Lepton flavor violating contributions are limited to about 4% of the needed shift.

Current collider bounds are weaker than meson decay bounds by a factor of 2.2.

An exception exists for certain scalar and tensor operator combinations.

Abstract

The $R(D^{(*)})$ puzzle stands for a $\sim3\sigma$ violation of lepton flavor universality between the decay rates of $B\to D^{(*)}\tau\nu$ and $B\to D^{(*)}\ell\nu$, where $\ell=e,\mu$. If it is accounted for by new physics, there is no reason in general that the relevant neutrinos are, respectively, $\nu_\tau$ and $\nu_\ell$. We study whether the $\tau$ related rate could be enhanced by significant contributions to $B\to D^{(*)}\tau\nu_\ell$ from a class of operators in the Standard Model Effective Field Theory (SMEFT).

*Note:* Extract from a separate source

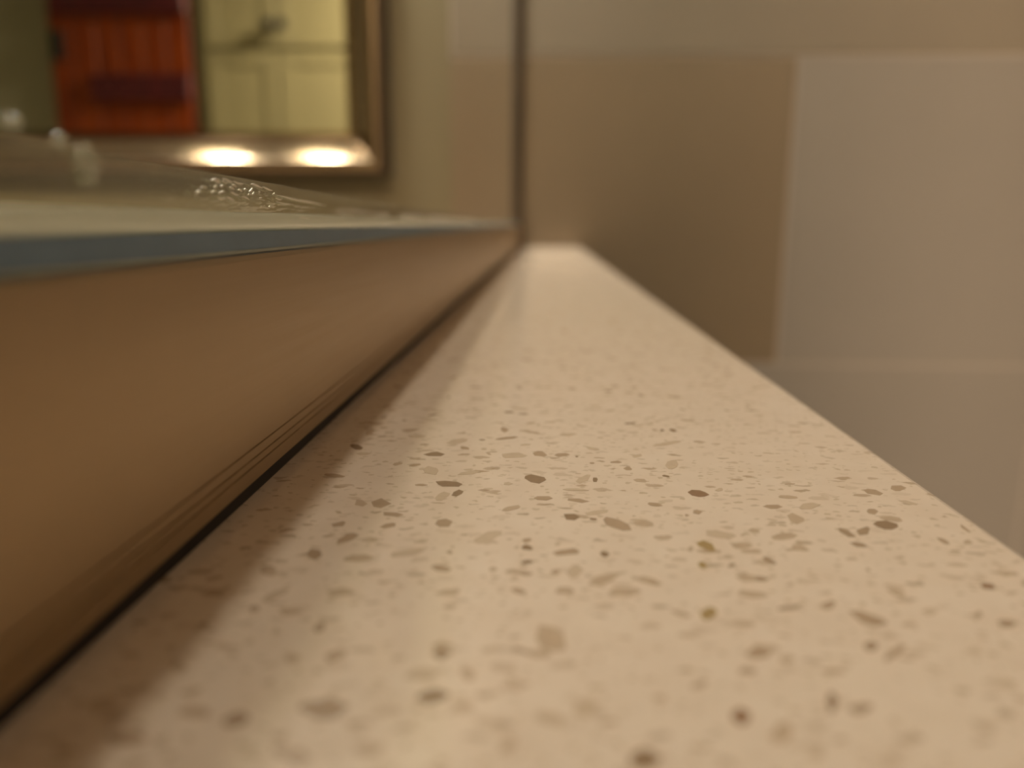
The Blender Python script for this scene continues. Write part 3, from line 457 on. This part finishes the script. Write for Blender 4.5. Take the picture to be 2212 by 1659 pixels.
# milky silicone line above it
def strip(name, zlo, zhi_f, thick_f, y0, y1, ny, nz, material, parent, x=XG):
    bm = bmesh.new()
    grid = []; back = []
    for i in range(ny + 1):
        y = y0 + (y1 - y0) * i / ny
        r1, r2 = [], []
        zh = zhi_f(y)
        for k in range(nz + 1):
            z = zlo + (zh - zlo) * k / nz
            e = min(1.0, 3.0 * k / nz, 3.0 * (nz - k) / nz) if 0 < k < nz else 0.02
            r1.append(bm.verts.new((x + 0.00001 + thick_f(y, z) * e, y, z)))
            r2.append(bm.verts.new((x + 0.000005, y, z)))
        grid.append(r1); back.append(r2)
    for i in range(ny):
        for k in range(nz):
            bm.faces.new((grid[i][k], grid[i + 1][k], grid[i + 1][k + 1], grid[i][k + 1]))
            bm.faces.new((back[i][k], back[i][k + 1], back[i + 1][k + 1], back[i + 1][k]))
    for i in range(ny):
        for k in (0, nz):
            bm.faces.new((grid[i][k], grid[i + 1][k], back[i + 1][k], back[i][k]))
    for i in (0, ny):
        for k in range(nz):
            bm.faces.new((grid[i][k], grid[i][k + 1], back[i][k + 1], back[i][k]))
    return link(name, bm, material, parent, smooth=True)
strip('silicone_line', zg, lambda y: H + 0.0008 + 0.0002 * noise.noise(Vector((y * 40, 0, 0))),
      lambda y, z: 0.00035, -0.05, D - 0.006, 200, 6, M['milky'], screen)
bm = bmesh.new(); bm_box(bm, XG + 0.0002, XG + 0.00095, GY0, D - 0.0055, CHH + 0.00008, CHH + 0.00042, 0.0001)
link('gasket_lip', bm, M['lip'], screen)
# clear smear of silicone above: wrinkled, its upper edge sinking away from the viewer
def smear_thick(y, z):
    zz = z - H
    w = math.exp(-((y - 0.071) / 0.012) ** 2)                    # the puckered patch
    a = 0.00016 + 0.00008 * noise.noise(Vector((y * 120, zz * 500, 1.0)))
    a += w * 0.00022 * abs(noise.noise(Vector((y * 420, zz * 2600, 5.0))))
    a += w * 0.00010 * abs(noise.noise(Vector((y * 1200, zz * 4200, 9.0))))
    s = math.exp(-((y - 0.105) / 0.022) ** 2)
    a += s * 0.00008 * abs(noise.noise(Vector((y * 40, (zz + (y - 0.105) * 0.022) * 5200, 2.0))))
    return max(0.00003, a)
strip('silicone_smear', H + 0.0008, smear_top, smear_thick, 0.018, 0.30, 1100, 36, M['smear'], screen)
# fine glossy ridges in the smear: (y, z) to (y, z) in 0.01 mm, z from the lens height
RIDGES = "6262 226.0 6374 230.2,6398 223.4 6549 234.1,6649 237.6 6854 220.9,6382 182.0 6566 183.7,6569 189.1 6738 177.7,6908 208.8 7091 192.4,5977 213.0 6079 219.0,6078 249.5 6198 259.0,6634 273.7 6755 268.9,6317 268.1 6398 277.2,6456 280.9 6523 283.9,7080 257.3 7178 288.9,7043 230.4 7163 242.0,7155 234.9 7216 257.6,7322 250.0 7366 268.7,7336 200.4 7401 223.4,6833 265.1 6916 253.7,6963 274.8 7019 271.6,7694 248.6 7759 274.7,7769 220.6 7985 214.4,7774 252.2 9341 199.8,8302 231.6 9594 191.7,7778 188.0 8332 170.0,5979 182.1 6008 183.0,7576 139.0 7618 139.8,6270 316.8 6463 322.7,6501 332.9 6736 325.6,6725 326.0 6975 314.7,7122 322.4 7444 308.5,7410 308.0 7715 294.7,6363 306.8 6461 311.7,6496 313.5 6595 311.5,6700 295.0 6803 289.1,8442 42.0 8889 37.8"
for q in RIDGES.split(','):
    ya, za, yb, zb = (float(v) * 1e-5 for v in q.split())
    za += H; zb += H
    ln = math.hypot(yb - ya, zb - za)
    rad = 0.00007 + 0.00003 * R.random()
    bm = bmesh.new()
    d = Vector((0, yb - ya, zb - za)).normalized()
    nn = Vector((0, -d.z, d.y))
    rings = []
    for i in range(9):
        t = i / 8.0
        w = max(0.08, math.sin(math.pi * t) ** 0.6) * rad
        wob = 0.6 * rad * math.sin(5.0 * t + ya * 9000)
        c = Vector((XG + 0.00042, ya, za)) + d * (ln * t) + nn * wob
        rings.append([bm.verts.new(c + Vector((math.cos(a) * w * 1.2, 0, 0)) + nn * (math.sin(a) * w)) for a in [2 * math.pi * k / 8 for k in range(8)]])
    for r1, r2 in zip(rings, rings[1:]):
        for k in range(8):
            bm.faces.new((r1[k], r1[(k + 1) % 8], r2[(k + 1) % 8], r2[k]))
    bm.faces.new(rings[0]); bm.faces.new(rings[-1])
    link('silicone_ridge', bm, M['ridge'], screen, smooth=True)
# loose drips of clear silicone on the pane
def drip(y, z, ry, rz, t, seed):
    bm = bmesh.new()
    bmesh.ops.create_icosphere(bm, subdivisions=4, radius=1.0)
    for v in bm.verts:
        k = 1 + 0.35 * noise.noise(v.co * 2.1 + Vector((seed, 0, 0)))
        c = v.co * k
        v.co = Vector((XG + 0.00002 + max(0.0, c.x) * t, y + c.y * ry, H + z + c.z * rz))
    bmesh.ops.remove_doubles(bm, verts=bm.verts, dist=1e-6)
    return link('silicone_drip', bm, M['drip'], screen, smooth=True)
drip(0.0461, 0.0032, 0.0011, 0.0011, 0.0007, 1.3)
drip(0.0458, 0.0023, 0.0009, 0.0004, 0.0005, 4.1)
drip(0.0438, 0.0043, 0.0006, 0.0004, 0.0004, 7.7)
drip(0.0400, 0.0048, 0.0007, 0.0003, 0.0004, 2.9)
# upright bead of brown sealant down the wall at the end of the strip
bm = bmesh.new()
prof = [(XC - 0.0035 + 0.0056 * math.cos(math.pi * i / 10), D - 0.0003 - 0.0040 * math.sin(math.pi * i / 10)) for i in range(11)]
extrude_profile(bm, prof, 'z', Z0 + 0.0005, CEIL - 0.001)
structure(link('trim_1', bm, M['corner_seal']), 'dark brown upright joint on the wall beside the end of the stone ledge')

# ------------------------------------------------------------------ framed mirror
MX1, MZ0 = -0.1535, ZC + 0.0455          # outer right edge, outer lower edge
MX0, MZ1 = -0.85, ZC + 0.560
FW = 0.0415
mirror = root('framed_mirror', 'rectangular wall mirror in a rounded champagne metal frame', 'mirror', ((MX0 + MX1) / 2, D, MZ0))
mo = ((MX0 + MX1) / 2, D, MZ0)
# section of the frame, outer edge first: round-over, crest, long convex slope down to the glass
def slope_pts():
    pts = []; u, p = 0.0075, 0.0400
    n = 20; w = 0.0275
    for i in range(n):
        d = w * (i + 0.5) / n
        tilt = math.asin(min(1, d / 0.009)) if d < 0.0069 else math.radians(50 + 6 * (d - 0.0069) / (w - 0.0069))
        u += w / n; p -= math.tan(tilt) * w / n
        pts.append((u, p))
    return pts
fp = [(0.0, 0.0), (0.0, 0.029)]
for i in range(1, 9):
    a = math.pi / 2 * i / 8
    fp.append((0.0075 * (1 - math.cos(a)), 0.029 + 0.011 * math.sin(a)))
fp += slope_pts()
fp += [(0.0354, fp[-1][1] - 0.001), (FW, fp[-1][1] - 0.0015), (FW, 0.0)]
cor = [(MX0, MZ0, 1, 1), (MX1, MZ0, -1, 1), (MX1, MZ1, -1, -1), (MX0, MZ1, 1, -1)]
for i in range(4):
    bm = bmesh.new()
    loops = []
    for (x, z, sx, sz) in (cor[i], cor[(i + 1) % 4]):
        loops.append([bm.verts.new((x + sx * u - mo[0], D - 0.001 - p - mo[1], z + sz * u - mo[2])) for u, p in fp])
    n = len(fp)
    for k in range(n):
        bm.faces.new((loops[0][k], loops[0][(k + 1) % n], loops[1][(k + 1) % n], loops[1][k]))
    bm.faces.new(loops[0]); bm.faces.new(loops[1][::-1])
    o = link('frame_rail', bm, M['frame'], mirror, smooth=True)
    o.data.set_sharp_from_angle(angle=math.radians(35))
for a, c, d, e in ((MX1 - 0.001, MX1 + 0.0005, MZ0 - 0.0005, MZ1 + 0.0005), (MX0 - 0.0005, MX0 + 0.001, MZ0 - 0.0005, MZ1 + 0.0005),
                   (MX0, MX1, MZ0 - 0.0005, MZ0 + 0.001), (MX0, MX1, MZ1 - 0.001, MZ1 + 0.0005)):
    box('frame_side_shade', a, c, D - 0.033, D - 0.001, d, e, M['frame_side_shade'], mirror, off=mo)  # thin strip carrying the painted shade of the rail's side
box('mirror_glass', MX0 + FW - 0.004, MX1 - FW + 0.004, D - 0.0042, D - 0.001, MZ0 + FW - 0.004, MZ1 - FW + 0.004, M['mirror'], mirror, off=mo)

# vanity light over the mirror: bar with three globes
VY, VZ = 0.70, ZC + 0.68
vl = root('vanity_light', 'nickel vanity bar light with three glowing globes in added cut-off bell shades over the mirror', 'lamp', (-0.375, D, VZ))
vo = (-0.375, D, VZ)
box('wall_plate', -0.64, -0.11, D - 0.025, D - 0.001, VZ + 0.045, VZ + 0.105, M['nickel'], vl, 0.004, 2, off=vo)
for bx in (-0.548, -0.375, -0.20):
    bm = bmesh.new()
    bm_box(bm, bx - 0.008 - vo[0], bx + 0.008 - vo[0], VY - 0.008 - vo[1], D - 0.02 - vo[1], 0.062, 0.078, 0.002)
    arm = link('arm', bm, M['nickel'], vl)
    bm = bmesh.new()
    lathe(bm, [(0.012, 0.028), (0.018, 0.034), (0.018, 0.062)], 24, (bx - vo[0], VY - vo[1], 0))
    link('lamp_holder', bm, M['nickel'], arm, smooth=False)
    bm = bmesh.new()
    bmesh.ops.create_icosphere(bm, subdivisions=3, radius=0.028)
    for v in bm.verts: v.co += Vector((bx - vo[0], VY - vo[1], 0))
    link('globe', bm, M['bulb'], vl, smooth=True)
    bm = bmesh.new()                      # bell shade added to dim the near ledge, open below
    sh = [(0.052, -0.042), (0.050, -0.018), (0.045, 0.008), (0.034, 0.032), (0.019, 0.044)]
    sh = sh + [(r + 0.0022, z + 0.0012) for r, z in sh[::-1]]
    nseg = 36
    rg = [[bm.verts.new((bx - vo[0] + r * math.cos(2 * math.pi * k / nseg), VY - vo[1] + r * math.sin(2 * math.pi * k / nseg), z)) for k in range(nseg)] for r, z in sh]
    for a in range(len(rg)):
        c = rg[(a + 1) % len(rg)]
        for k in range(nseg):
            bm.faces.new((rg[a][k], rg[a][(k + 1) % nseg], c[(k + 1) % nseg], c[k]))
    link('cutoff_shade', bm, M['nickel'], vl, smooth=True)

# ------------------------------------------------------------------ ceiling lights
def ceiling_lamp(name, label, x, y, r, m):
    o = root(name, label, 'lamp', (x, y, CEIL))
    bm = bmesh.new()
    lathe(bm, [(r + 0.02, -0.0005), (r + 0.02, -0.006), (r + 0.012, -0.012), (r + 0.001, -0.012), (r + 0.001, -0.0005)], 40)
    link('trim_ring', bm, M['white'], o)
    bm = bmesh.new()
    lathe(bm, [(r, -0.004), (r, -0.009)], 40)
    link('diffuser', bm, m, o)
ceiling_lamp('ceiling_light', 'round flush ceiling light behind the shower', 0.0, -1.36, 0.18, M['room'])

# ------------------------------------------------------------------ what the mirror shows: plank door and built-in cabinet on the rear wall
DX0, DX1 = -1.985, -1.415
door = box('door_1', DX0, DX1, REAR + 0.001, REAR + 0.012, 0.005, 2.05, M['wood_dark'])
structure(door, 'reddish brown plank door reflected in the mirror'); 
npl = 6
for i in range(npl):
    w = (DX1 - DX0) / npl
    box('plank', DX0 + i * w + 0.0015, DX0 + (i + 1) * w - 0.0015, REAR + 0.012, REAR + 0.034 + R.uniform(0, 0.002), 0.008, 2.045, M['wood'], door, 0.003)
for za, zb, xa in ((ZC + 0.475, ZC + 0.575, DX0 + 0.16), (0.25, 0.36, DX0 + 0.02), (ZC + 0.80, ZC + 0.90, DX0 + 0.02)):
    box('batten', xa, DX1 - 0.004, REAR + 0.034, REAR + 0.056, za, zb, M['wood_dark'], door, 0.004)
lt = box('latch', DX0 + 0.015, DX0 + 0.06, REAR + 0.034, REAR + 0.060, ZC + 0.63, ZC + 0.74, M['iron'], door, 0.004)

KX0, KX1 = -1.385, -0.62
KF = REAR + 0.030
cab = root('built_in_cabinet', 'cream painted built-in cabinet with dark knobs beside the plank door', 'cabinet', (KX0, REAR, 0))
ko = (KX0, REAR, 0)
box('cabinet_body', KX0, KX1, REAR + 0.001, KF, 0.004, 2.35, M['cabinet'], cab, 0.003, off=ko)
def panel_door(name, x0, x1, z0, z1):
    o = box(name, x0, x1, KF, KF + 0.012, z0, z1, M['cabinet'], cab, 0.002, off=ko)
    s = 0.055
    for a, b, c, d in ((x0, x0 + s, z0, z1), (x1 - s, x1, z0, z1), (x0 + s, x1 - s, z0, z0 + s), (x0 + s, x1 - s, z1 - s, z1)):
        box('frame_member', a, b, KF + 0.012, KF + 0.0155, c, d, M['cabinet'], o, 0.003, off=ko)
    return o
KM = -1.06
ZS = ZC + 0.668
for x0, x1, s in ((KX0 + 0.035, KM - 0.003, 1), (KM + 0.003, KX1 - 0.035, -1)):
    u = panel_door('upper_door', x0, x1, ZS + 0.008, 2.30)
    l = panel_door('lower_door', x0, x1, 0.12, ZS - 0.008)
    bx = KM - 0.028 * s
    bm = bmesh.new()
    lathe(bm, [(0.008, 0.0), (0.008, 0.012), (0.020, 0.018), (0.022, 0.028), (0.012, 0.034)], 20, (bx - ko[0], KF + 0.021 - ko[1], ZC + 0.755), axis='y')
    link('knob', bm, M['iron'], u, smooth=True)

We find the upper bounds from forbidden or rare meson decays imply that the contributions from the lepton flavor violating processes account for no more than about $4\%$ of the required shift. Yet, no fine-tuned flavor alignment is required for the new physics. Searching for the related high-$p_T$ process $pp\to\tau^\pm\mu^\mp$ can at present put a lower bound on the scale of the lepton flavor violating new physics that is a factor of $2.2$ weaker than the bound from meson decays. An exception to our conclusion arises from a specific combination of scalar and tensor SMEFT operators.